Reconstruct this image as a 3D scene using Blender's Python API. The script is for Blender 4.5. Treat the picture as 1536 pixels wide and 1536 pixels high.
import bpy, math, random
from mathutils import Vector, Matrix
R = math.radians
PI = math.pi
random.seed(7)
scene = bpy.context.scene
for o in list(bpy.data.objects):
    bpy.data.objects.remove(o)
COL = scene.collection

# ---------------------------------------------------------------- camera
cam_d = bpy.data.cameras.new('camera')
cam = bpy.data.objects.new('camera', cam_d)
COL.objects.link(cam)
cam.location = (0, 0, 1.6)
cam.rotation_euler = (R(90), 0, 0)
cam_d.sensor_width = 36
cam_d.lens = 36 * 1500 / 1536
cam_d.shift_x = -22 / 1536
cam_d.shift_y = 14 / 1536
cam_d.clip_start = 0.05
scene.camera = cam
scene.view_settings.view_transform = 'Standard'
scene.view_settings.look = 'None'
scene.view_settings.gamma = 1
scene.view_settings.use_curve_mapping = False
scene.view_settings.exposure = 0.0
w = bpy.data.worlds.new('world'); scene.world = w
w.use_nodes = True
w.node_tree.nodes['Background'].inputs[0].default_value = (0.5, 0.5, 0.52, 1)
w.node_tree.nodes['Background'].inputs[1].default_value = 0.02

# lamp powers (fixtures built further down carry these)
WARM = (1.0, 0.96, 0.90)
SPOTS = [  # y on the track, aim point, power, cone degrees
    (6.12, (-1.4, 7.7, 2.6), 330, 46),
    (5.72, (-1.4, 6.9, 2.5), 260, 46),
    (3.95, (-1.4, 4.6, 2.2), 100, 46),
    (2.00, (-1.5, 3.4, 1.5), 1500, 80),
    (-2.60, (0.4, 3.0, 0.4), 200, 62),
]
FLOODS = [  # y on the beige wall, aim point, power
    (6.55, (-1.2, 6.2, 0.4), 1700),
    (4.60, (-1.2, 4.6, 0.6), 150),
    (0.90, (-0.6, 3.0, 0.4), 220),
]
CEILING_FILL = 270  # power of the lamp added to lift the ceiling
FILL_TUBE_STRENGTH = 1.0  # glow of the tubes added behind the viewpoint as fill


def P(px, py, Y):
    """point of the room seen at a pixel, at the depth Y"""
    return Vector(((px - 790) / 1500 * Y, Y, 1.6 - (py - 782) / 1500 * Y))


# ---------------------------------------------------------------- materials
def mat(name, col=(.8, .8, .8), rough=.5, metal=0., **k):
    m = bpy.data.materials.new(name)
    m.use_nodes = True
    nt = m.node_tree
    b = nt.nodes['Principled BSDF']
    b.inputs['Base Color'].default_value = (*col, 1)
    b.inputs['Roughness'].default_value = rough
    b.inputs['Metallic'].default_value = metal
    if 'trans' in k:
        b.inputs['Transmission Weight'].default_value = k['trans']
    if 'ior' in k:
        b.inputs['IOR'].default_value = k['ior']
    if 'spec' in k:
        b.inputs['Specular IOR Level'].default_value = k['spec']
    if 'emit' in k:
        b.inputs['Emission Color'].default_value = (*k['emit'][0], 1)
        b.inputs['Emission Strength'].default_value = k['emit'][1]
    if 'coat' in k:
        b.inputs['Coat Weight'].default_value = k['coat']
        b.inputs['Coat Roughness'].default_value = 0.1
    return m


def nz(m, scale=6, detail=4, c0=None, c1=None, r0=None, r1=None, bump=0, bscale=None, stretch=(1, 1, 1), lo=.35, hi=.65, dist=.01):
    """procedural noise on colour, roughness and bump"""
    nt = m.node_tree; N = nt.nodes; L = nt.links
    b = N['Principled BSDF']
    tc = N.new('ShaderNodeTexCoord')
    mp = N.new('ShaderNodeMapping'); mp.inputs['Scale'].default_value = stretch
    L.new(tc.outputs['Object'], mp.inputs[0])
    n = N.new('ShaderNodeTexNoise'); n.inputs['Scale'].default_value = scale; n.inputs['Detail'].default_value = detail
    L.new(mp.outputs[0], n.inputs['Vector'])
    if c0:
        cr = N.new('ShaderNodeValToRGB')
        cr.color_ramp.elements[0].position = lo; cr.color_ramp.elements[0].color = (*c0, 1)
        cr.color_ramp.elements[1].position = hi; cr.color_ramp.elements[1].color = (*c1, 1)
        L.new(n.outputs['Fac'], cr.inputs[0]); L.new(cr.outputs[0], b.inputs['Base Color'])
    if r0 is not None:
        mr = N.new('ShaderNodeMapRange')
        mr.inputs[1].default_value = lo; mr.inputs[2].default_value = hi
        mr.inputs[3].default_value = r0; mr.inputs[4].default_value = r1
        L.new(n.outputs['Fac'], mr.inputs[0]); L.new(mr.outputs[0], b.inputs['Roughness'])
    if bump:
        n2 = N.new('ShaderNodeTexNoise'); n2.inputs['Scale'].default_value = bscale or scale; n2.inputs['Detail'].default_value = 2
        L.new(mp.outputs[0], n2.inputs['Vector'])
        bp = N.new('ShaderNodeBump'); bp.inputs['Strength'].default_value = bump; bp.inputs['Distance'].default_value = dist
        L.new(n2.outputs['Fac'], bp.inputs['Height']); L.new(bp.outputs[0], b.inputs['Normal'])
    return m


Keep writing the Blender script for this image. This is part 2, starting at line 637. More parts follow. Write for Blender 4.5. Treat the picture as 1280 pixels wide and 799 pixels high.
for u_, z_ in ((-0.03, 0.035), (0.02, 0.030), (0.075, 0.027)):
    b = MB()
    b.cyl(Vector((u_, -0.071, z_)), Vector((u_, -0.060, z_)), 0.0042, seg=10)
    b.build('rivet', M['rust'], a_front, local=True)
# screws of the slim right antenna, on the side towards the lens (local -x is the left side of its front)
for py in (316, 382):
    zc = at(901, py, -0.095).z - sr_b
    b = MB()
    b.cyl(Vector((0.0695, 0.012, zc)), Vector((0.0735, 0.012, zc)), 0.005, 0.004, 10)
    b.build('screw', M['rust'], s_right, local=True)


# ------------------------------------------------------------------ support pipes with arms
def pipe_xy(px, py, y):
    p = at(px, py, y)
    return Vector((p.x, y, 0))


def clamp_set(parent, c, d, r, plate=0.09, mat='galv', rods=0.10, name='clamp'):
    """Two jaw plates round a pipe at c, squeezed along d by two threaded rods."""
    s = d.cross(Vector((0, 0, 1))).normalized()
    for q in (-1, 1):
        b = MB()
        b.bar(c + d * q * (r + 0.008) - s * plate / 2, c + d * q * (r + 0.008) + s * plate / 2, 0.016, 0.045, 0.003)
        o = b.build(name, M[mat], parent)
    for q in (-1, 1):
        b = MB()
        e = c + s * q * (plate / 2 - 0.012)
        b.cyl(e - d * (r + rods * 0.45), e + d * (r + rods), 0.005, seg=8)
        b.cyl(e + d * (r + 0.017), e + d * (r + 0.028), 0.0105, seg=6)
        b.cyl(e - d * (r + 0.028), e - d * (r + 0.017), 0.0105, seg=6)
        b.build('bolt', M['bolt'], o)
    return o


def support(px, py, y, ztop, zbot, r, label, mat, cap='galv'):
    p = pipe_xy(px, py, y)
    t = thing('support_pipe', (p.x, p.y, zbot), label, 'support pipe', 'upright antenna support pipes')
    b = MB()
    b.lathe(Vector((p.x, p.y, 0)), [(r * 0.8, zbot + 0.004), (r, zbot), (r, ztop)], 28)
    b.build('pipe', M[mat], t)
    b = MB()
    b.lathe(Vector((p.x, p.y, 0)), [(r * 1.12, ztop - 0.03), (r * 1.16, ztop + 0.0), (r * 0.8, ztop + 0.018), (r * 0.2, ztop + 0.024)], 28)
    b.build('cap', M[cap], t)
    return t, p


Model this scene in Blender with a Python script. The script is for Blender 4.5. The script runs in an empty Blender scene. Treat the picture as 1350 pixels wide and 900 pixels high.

--*--

> _Requirement_
Faithfully reproduce all of the records, character for character.

> _Solution to this problem_
Reconstruct this image as a 3D scene using Blender's Python API. The script is for Blender 4.5. Treat the picture as 1536 pixels wide and 1536 pixels high.
import bpy, math, random
from mathutils import Vector, Matrix
R = math.radians
PI = math.pi
random.seed(7)
scene = bpy.context.scene
for o in list(bpy.data.objects):
    bpy.data.objects.remove(o)
COL = scene.collection

# ---------------------------------------------------------------- camera
cam_d = bpy.data.cameras.new('camera')
cam = bpy.data.objects.new('camera', cam_d)
COL.objects.link(cam)
cam.location = (0, 0, 1.6)
cam.rotation_euler = (R(90), 0, 0)
cam_d.sensor_width = 36
cam_d.lens = 36 * 1500 / 1536
cam_d.shift_x = -22 / 1536
cam_d.shift_y = 14 / 1536
cam_d.clip_start = 0.05
scene.camera = cam
scene.view_settings.view_transform = 'Standard'
scene.view_settings.look = 'None'
scene.view_settings.gamma = 1
scene.view_settings.use_curve_mapping = False
scene.view_settings.exposure = 0.0
w = bpy.data.worlds.new('world'); scene.world = w
w.use_nodes = True
w.node_tree.nodes['Background'].inputs[0].default_value = (0.5, 0.5, 0.52, 1)
w.node_tree.nodes['Background'].inputs[1].default_value = 0.02

# lamp powers (fixtures built further down carry these)
WARM = (1.0, 0.96, 0.90)
SPOTS = [  # y on the track, aim point, power, cone degrees
    (6.12, (-1.4, 7.7, 2.6), 330, 46),
    (5.72, (-1.4, 6.9, 2.5), 260, 46),
    (3.95, (-1.4, 4.6, 2.2), 100, 46),
    (2.00, (-1.5, 3.4, 1.5), 1500, 80),
    (-2.60, (0.4, 3.0, 0.4), 200, 62),
]
FLOODS = [  # y on the beige wall, aim point, power
    (6.55, (-1.2, 6.2, 0.4), 1700),
    (4.60, (-1.2, 4.6, 0.6), 150),
    (0.90, (-0.6, 3.0, 0.4), 220),
]
CEILING_FILL = 270  # power of the lamp added to lift the ceiling
FILL_TUBE_STRENGTH = 1.0  # glow of the tubes added behind the viewpoint as fill


def P(px, py, Y):
    """point of the room seen at a pixel, at the depth Y"""
    return Vector(((px - 790) / 1500 * Y, Y, 1.6 - (py - 782) / 1500 * Y))


# ---------------------------------------------------------------- materials
def mat(name, col=(.8, .8, .8), rough=.5, metal=0., **k):
    m = bpy.data.materials.new(name)
    m.use_nodes = True
    nt = m.node_tree
    b = nt.nodes['Principled BSDF']
    b.inputs['Base Color'].default_value = (*col, 1)
    b.inputs['Roughness'].default_value = rough
    b.inputs['Metallic'].default_value = metal
    if 'trans' in k:
        b.inputs['Transmission Weight'].default_value = k['trans']
    if 'ior' in k:
        b.inputs['IOR'].default_value = k['ior']
    if 'spec' in k:
        b.inputs['Specular IOR Level'].default_value = k['spec']
    if 'emit' in k:
        b.inputs['Emission Color'].default_value = (*k['emit'][0], 1)
        b.inputs['Emission Strength'].default_value = k['emit'][1]
    if 'coat' in k:
        b.inputs['Coat Weight'].default_value = k['coat']
        b.inputs['Coat Roughness'].default_value = 0.1
    return m


def nz(m, scale=6, detail=4, c0=None, c1=None, r0=None, r1=None, bump=0, bscale=None, stretch=(1, 1, 1), lo=.35, hi=.65, dist=.01):
    """procedural noise on colour, roughness and bump"""
    nt = m.node_tree; N = nt.nodes; L = nt.links
    b = N['Principled BSDF']
    tc = N.new('ShaderNodeTexCoord')
    mp = N.new('ShaderNodeMapping'); mp.inputs['Scale'].default_value = stretch
    L.new(tc.outputs['Object'], mp.inputs[0])
    n = N.new('ShaderNodeTexNoise'); n.inputs['Scale'].default_value = scale; n.inputs['Detail'].default_value = detail
    L.new(mp.outputs[0], n.inputs['Vector'])
    if c0:
        cr = N.new('ShaderNodeValToRGB')
        cr.color_ramp.elements[0].position = lo; cr.color_ramp.elements[0].color = (*c0, 1)
        cr.color_ramp.elements[1].position = hi; cr.color_ramp.elements[1].color = (*c1, 1)
        L.new(n.outputs['Fac'], cr.inputs[0]); L.new(cr.outputs[0], b.inputs['Base Color'])
    if r0 is not None:
        mr = N.new('ShaderNodeMapRange')
        mr.inputs[1].default_value = lo; mr.inputs[2].default_value = hi
        mr.inputs[3].default_value = r0; mr.inputs[4].default_value = r1
        L.new(n.outputs['Fac'], mr.inputs[0]); L.new(mr.outputs[0], b.inputs['Roughness'])
    if bump:
        n2 = N.new('ShaderNodeTexNoise'); n2.inputs['Scale'].default_value = bscale or scale; n2.inputs['Detail'].default_value = 2
        L.new(mp.outputs[0], n2.inputs['Vector'])
        bp = N.new('ShaderNodeBump'); bp.inputs['Strength'].default_value = bump; bp.inputs['Distance'].default_value = dist
        L.new(n2.outputs['Fac'], bp.inputs['Height']); L.new(bp.outputs[0], b.inputs['Normal'])
    return m


Keep writing the Blender script for this image. This is part 2, starting at line 637. More parts follow. Write for Blender 4.5. Treat the picture as 1280 pixels wide and 799 pixels high.
for u_, z_ in ((-0.03, 0.035), (0.02, 0.030), (0.075, 0.027)):
    b = MB()
    b.cyl(Vector((u_, -0.071, z_)), Vector((u_, -0.060, z_)), 0.0042, seg=10)
    b.build('rivet', M['rust'], a_front, local=True)
# screws of the slim right antenna, on the side towards the lens (local -x is the left side of its front)
for py in (316, 382):
    zc = at(901, py, -0.095).z - sr_b
    b = MB()
    b.cyl(Vector((0.0695, 0.012, zc)), Vector((0.0735, 0.012, zc)), 0.005, 0.004, 10)
    b.build('screw', M['rust'], s_right, local=True)


# ------------------------------------------------------------------ support pipes with arms
def pipe_xy(px, py, y):
    p = at(px, py, y)
    return Vector((p.x, y, 0))


def clamp_set(parent, c, d, r, plate=0.09, mat='galv', rods=0.10, name='clamp'):
    """Two jaw plates round a pipe at c, squeezed along d by two threaded rods."""
    s = d.cross(Vector((0, 0, 1))).normalized()
    for q in (-1, 1):
        b = MB()
        b.bar(c + d * q * (r + 0.008) - s * plate / 2, c + d * q * (r + 0.008) + s * plate / 2, 0.016, 0.045, 0.003)
        o = b.build(name, M[mat], parent)
    for q in (-1, 1):
        b = MB()
        e = c + s * q * (plate / 2 - 0.012)
        b.cyl(e - d * (r + rods * 0.45), e + d * (r + rods), 0.005, seg=8)
        b.cyl(e + d * (r + 0.017), e + d * (r + 0.028), 0.0105, seg=6)
        b.cyl(e - d * (r + 0.028), e - d * (r + 0.017), 0.0105, seg=6)
        b.build('bolt', M['bolt'], o)
    return o


def support(px, py, y, ztop, zbot, r, label, mat, cap='galv'):
    p = pipe_xy(px, py, y)
    t = thing('support_pipe', (p.x, p.y, zbot), label, 'support pipe', 'upright antenna support pipes')
    b = MB()
    b.lathe(Vector((p.x, p.y, 0)), [(r * 0.8, zbot + 0.004), (r, zbot), (r, ztop)], 28)
    b.build('pipe', M[mat], t)
    b = MB()
    b.lathe(Vector((p.x, p.y, 0)), [(r * 1.12, ztop - 0.03), (r * 1.16, ztop + 0.0), (r * 0.8, ztop + 0.018), (r * 0.2, ztop + 0.024)], 28)
    b.build('cap', M[cap], t)
    return t, p


Model this scene in Blender with a Python script. The script is for Blender 4.5. The script runs in an empty Blender scene. Treat the picture as 1350 pixels wide and 900 pixels high.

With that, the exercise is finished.